I can understand why at least some non-voters don't vote. I think in many cases it's more than mere apathy. At least sometimes it's a considered rejection of all the 'products' on offer. But you can't leave it at that. If voting seems a waste of time (I haven't yet gone that far myself; I still look for a fringe candidate to vote for) you have to consider other forms of democratic expression - protest and activism, raising consciousness, disclosure. An example of the last of these: whoever made the public aware of what Bush said about bombing al-Jazeera - which was either a serious proposal or the unfunniest joke of the decade - was acting democratically. (Even if illegally - democratic action must sometimes include civil disobedience.)

I think you're right, we don't disagree and our common frustration comes out in different ways.

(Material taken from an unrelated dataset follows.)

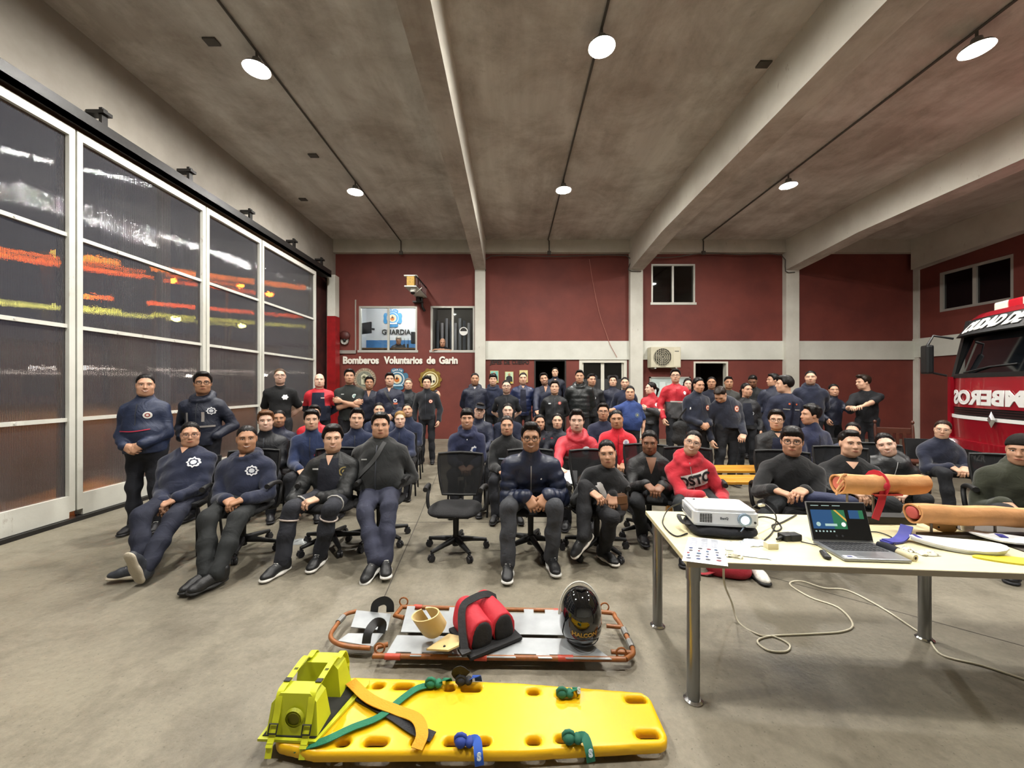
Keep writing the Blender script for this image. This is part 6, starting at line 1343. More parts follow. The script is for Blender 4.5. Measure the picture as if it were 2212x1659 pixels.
for r in range(6):
    for c_ in range(5): child('vent_slot', MB().box((-.135 + c_ * .013, -.128, .022 + r * .008), (-.125 + c_ * .013, -.1245, .026 + r * .008)).mesh('vent_slot', m_blk), o)
for r in range(7): child('side_louvre', MB().box((-.168, -.08, .022 + r * .007), (-.164, .07, .025 + r * .007)).mesh('side_louvre', mat('#8f9296', .5)), o)
child('brand_mark', text_mesh('BenQ', .018, .0008, .0005, 'CENTER', mat('#5a5d62', .5)), o, M=T(-.01, -.1262, .045) @ RX(R(90))); child('sensor', MB().cyl((.145, -.126, .03), (.145, -.129, .03), .006, n=10).mesh('sensor', m_blk), o)
# ---- cables on the table
m_cab = mat('#141416', .5)
def cable(name, pts, r, m, label, k=6): tag(MB().tube(smooth_path(pts, k), r, 6).build(name, m), label, 'cable')
zt = TZ + .006
cable('power_cable', [tb(1500, 1120, TZ + .08), W(1472, 1092, 2.35), W(1500, 1078, 2.3), W(1450, 1095, 2.45), tb(1432, 1122, zt), tb(1437, 1140, zt), tb(1460, 1158, zt), tb(1485, 1152, zt)], .004, m_cab, 'black power cable looping at the left of the projector')
cable('video_cable', [tb(1600, 1150, TZ + .08), W(1612, 1135, 2.1), W(1640, 1117, 2.15), tb(1672, 1122, zt + .04), tb(1688, 1140, zt), tb(1676, 1147, zt), tb(1668, 1135, zt), tb(1690, 1128, zt), tb(1720, 1112, zt)], .0045, m_cab, 'black video cable curling between projector and laptop')
cable('adapter_cable', [tb(1650, 1168, zt), tb(1668, 1150, zt), tb(1676, 1128, zt), W(1674, 1110, 2.35), W(1655, 1090, 2.45), W(1640, 1088, 2.5), W(1620, 1100, 2.5)], .0035, m_cab, 'thin black adapter cable rising towards the back table edge')
tag(MB().cbox((0, 0, 0), (.05, .018, .018), W(1645, 1091, 2.48) and T(*W(1645, 1091, 2.48)) @ RZ(.4), .005).build('cable_connector', mat('#d6d4c4', .5)), 'cream plug connector on the black cable behind the projector', 'connector')
cable('charger_cable', [tb(1730, 1170, zt), tb(1748, 1174, zt), tb(1766, 1178, zt + .004)], .003, m_cab, 'short black lead from the charger to the laptop')
cable('usb_cable', [tb(1868, 1148, zt), tb(1898, 1150, zt), tb(1925, 1160, zt), tb(1934, 1172, zt), tb(1926, 1183, zt)], .0032, m_cab, 'black lead curving behind the laptop to the right')
c0 = tb(1704, 1166)
o = empty('charger', (c0.x, c0.y, TZ), .15, 'black laptop charger block lying on the table', 'charger'); child('block', MB().box((-.045, -.025, 0), (.03, .03, .034), None, .007).mesh('block', m_blk), o); child('wrap', MB().box((-.012, -.03, -.0), (.055, .02, .036), None, .008).mesh('wrap', mat('#1d1d20', .7)), o); child('plug', MB().cyl((-.045, 0, .015), (-.085, -.012, .012), .011, .006, n=8).mesh('plug', m_blk), o)
# ---- laptop
o = empty('laptop', (1.735, 1.915, TZ), R(-4), 'open silver laptop showing a slide on its screen', 'laptop'); m_sil = mat('#8f9296', .35, .7)
child('base', MB().box((-.15, -.105, .003), (.15, .105, .017), None, .004).mesh('base', m_sil), o)
m_key = mat('#2e3034', .6)
for r in range(5):
    for c_ in range(13): child('key', MB().box((-.128 + c_ * .0198, .075 - r * .0215, .017), (-.1115 + c_ * .0198, .092 - r * .0215, .0195)).mesh('key', m_key) if r + c_ == 0 else bpy.data.meshes['key'], o, loc=(c_ * .0198 if r + c_ else 0, -r * .0215 if r + c_ else 0, 0))
child('touchpad', MB().box((-.045, -.092, .017), (.045, -.04, .0176)).mesh('touchpad', mat('#7d8084', .3, .5)), o); child('sticker', MB().box((-.135, -.095, .017), (-.085, -.07, .0177)).mesh('sticker', mat('#d8dae0', .5)), o); child('sticker_print', MB().box((-.122, -.09, .0177), (-.098, -.076, .0182)).mesh('sticker_print', mat('#2b356a', .5)), o)
LM = T(0, .105, .016) @ RX(R(-18))
ld = child('lid', MB().box((-.15, -.004, 0), (.15, .006, .20), None, .003).mesh('lid', m_sil), o, M=LM)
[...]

From what you say I can understand better the dilemma faced by relatives of soldiers killed in Iraq. For many years I've simply dismissed Remembrance ceremonies as military, religious and monarchist propaganda - but there are those for whom it can never be that simple.

James.

Brian Aird at 16:08 on 29 November 2005  Report this post
It's too tempting to reply to this thread - but perhaps it's the wrong place. I'll upload an article to the journalism group instead.


Brian
P.S. Sure was a good poem to have got us thinking like this!